Kid Cudi Paid Tribute to Kurt Cobain in a Custom Off-White Dress on SNL
Last night, Kid Cudi took to the stage in Studio 8H for the first of his two Saturday Night Live performances wearing pretty typical Cudi gear: a fuzzy green cardigan, a
Chris Farley-memorializing T-shirt, jeans, and sparkly Nike Dunks. About what you'd expect from a musician with deep personal style and a serious jones for Cactus Plant Flea Market.
When the stage lights flashed up during his second appearance, though, they showed off something a little different: to perform his song “Sad People,” Kid Cudi was in a floor-length, spaghetti-strapped floral dress. Its sequins danced in the light.

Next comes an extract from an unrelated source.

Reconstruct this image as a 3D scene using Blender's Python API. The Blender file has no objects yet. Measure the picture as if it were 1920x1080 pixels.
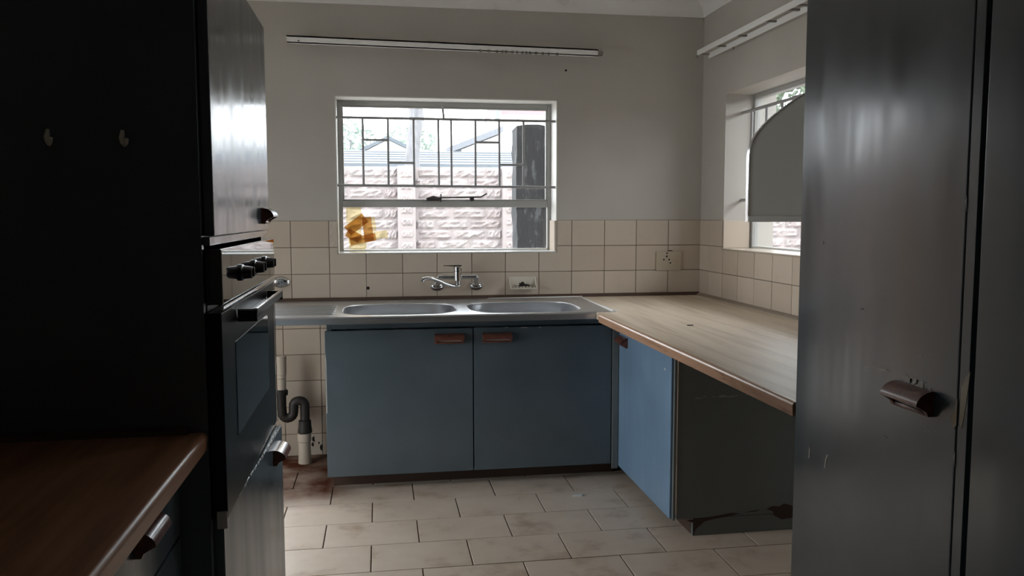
import bpy, bmesh, math, random
from mathutils import Vector, Matrix
random.seed(7)
SC = bpy.context.scene
COL = SC.collection

# ------------------------------------------------------------------ camera
cam_d = bpy.data.cameras.new('camera')
cam_d.sensor_width = 36.0
cam_d.lens = 1547.94 / 1920 * 36.0
cam_d.clip_start = 0.02
cam_d.clip_end = 200
cam = bpy.data.objects.new('camera', cam_d)
COL.objects.link(cam)
YAW, PITCH, ROLL = 0.1582, 0.0871, -0.0013
fwd = Vector((math.sin(YAW) * math.cos(PITCH), math.cos(YAW) * math.cos(PITCH), -math.sin(PITCH)))
rgt = Vector((math.cos(YAW), -math.sin(YAW), 0))
upv = rgt.cross(fwd)
r2 = rgt * math.cos(ROLL) + upv * math.sin(ROLL)
u2 = upv * math.cos(ROLL) - rgt * math.sin(ROLL)
M = Matrix.Identity(4)
for i in range(3):
    M[i][0] = r2[i]; M[i][1] = u2[i]; M[i][2] = -fwd[i]
M.translation = Vector((-1.9122, -4.7566, 1.3639))
cam.matrix_world = M
SC.camera = cam

# ------------------------------------------------------------------ world: bright overcast sky
W = bpy.data.worlds.new('sky'); SC.world = W; W.use_nodes = True
bg = W.node_tree.nodes['Background']
bg.inputs[0].default_value = (0.90, 0.95, 1.0, 1)
bg.inputs[1].default_value = 8.5
SC.view_settings.view_transform = 'Standard'
SC.view_settings.look = 'None'
SC.view_settings.gamma = 1.0
SC.view_settings.use_curve_mapping = False
SC.view_settings.exposure = 0.2

def portal(name, loc, rot, sx, sy):
    l = bpy.data.lights.new(name, 'AREA'); l.shape = 'RECTANGLE'; l.size = sx; l.size_y = sy
    l.cycles.is_portal = True
    o = bpy.data.objects.new(name, l); COL.objects.link(o); o.location = loc; o.rotation_euler = rot
    return o
portal('sky_portal_back_window', (-1.515, 0.29, 1.59), (-math.pi / 2, 0, 0), 1.26, 0.88)
portal('sky_portal_right_window', (0.29, -0.94, 1.61), (0, math.pi / 2, 0), 0.87, 1.20)
portal('sky_portal_side_door', (-3.89, -1.52, 1.03), (0, -math.pi / 2, 0), 2.06, .72)
portal('sky_portal_back_door', (-3.03, 0.29, 1.03), (-math.pi / 2, 0, 0), 0.94, 2.06)

# ------------------------------------------------------------------ materials
MATS = {}
def nmat(name, base, rough=0.5, metal=0.0, spec=0.5, coat=0.0, fn=None):
    m = bpy.data.materials.new(name); m.use_nodes = True
    nt = m.node_tree; b = nt.nodes['Principled BSDF']
    b.inputs['Base Color'].default_value = (*base, 1)
    b.inputs['Roughness'].default_value = rough
    b.inputs['Metallic'].default_value = metal
    b.inputs['Specular IOR Level'].default_value = spec
    b.inputs['Coat Weight'].default_value = coat
    if fn: fn(nt, b)
    MATS[name] = m
    return m
def N(nt, t, **kw):
    n = nt.nodes.new(t)
    for k, v in kw.items():
        if k in n.inputs: n.inputs[k].default_value = v
        else: setattr(n, k, v)
    return n
def pos(nt, scale=(1, 1, 1), kind='world'):
    mp = nt.nodes.new('ShaderNodeMapping'); mp.inputs['Scale'].default_value = scale
    if kind == 'world':
        g = nt.nodes.new('ShaderNodeNewGeometry'); nt.links.new(g.outputs['Position'], mp.inputs['Vector'])
    else:
        g = nt.nodes.new('ShaderNodeTexCoord'); oi = nt.nodes.new('ShaderNodeObjectInfo')
        sc = N(nt, 'ShaderNodeMath', operation='MULTIPLY'); sc.inputs[1].default_value = 37.0
        nt.links.new(oi.outputs['Random'], sc.inputs[0])
        ad = N(nt, 'ShaderNodeVectorMath', operation='ADD')
        nt.links.new(g.outputs['Object'], ad.inputs[0]); nt.links.new(sc.outputs[0], ad.inputs[1])
        nt.links.new(ad.outputs[0], mp.inputs['Vector'])
    return mp.outputs['Vector']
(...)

Fans were quick to note that Cudi's dress looked an awful lot like the floral number Kurt Cobain used to wear—and that Cudi's performance happened to fall the same week as the 27th anniversary of Cobain's death in 1994. The tribute was all but impossible to ignore—Cudi not so long ago sampled Cobain on one of his songs, and after his own struggles with depression and suicidal thinking, took on the cause of mental health awareness. Eagle-eyed fans also noticed that Cudi's first outfit—the one with the green cardigan—seemed to reference another famous Cobain look, too. The guy did his homework.
While Cobain famously filched his dress from Nirvana's publicist, Cudi's has serious fashion provenance. On Instagram, Virgil Abloh shared that the piece was custom Off-White, “specially reserved for Mr. Rager only.” And if you picked up the April issue of GQ, you might have seen a pretty similar look: in our “Bite This Style” feature, we noted that Cobain's legendary dress now feels awfully of the moment.
Of course, things have changed since Cobain's dress shocked Nirvana fans in 1990. Harry Styles wore a Gucci dress on the cover of Vogue. NBA players are wearing skirts in the pregame tunnel. Gender-fluid fashion isn't really a buzzword anymore—it's just something many of the coolest people on the planet do when they get dressed, seemingly without thinking too much about it. Cudi's matter-of-fact dress—paired with a wildly icy chain—followed that line of thinking.
Having paid tribute to a music legend, Cudi closed out his performance about the only way he could: by grabbing a handful of dress in each hand and giving the audience a polite curtsy. The crowd went wild.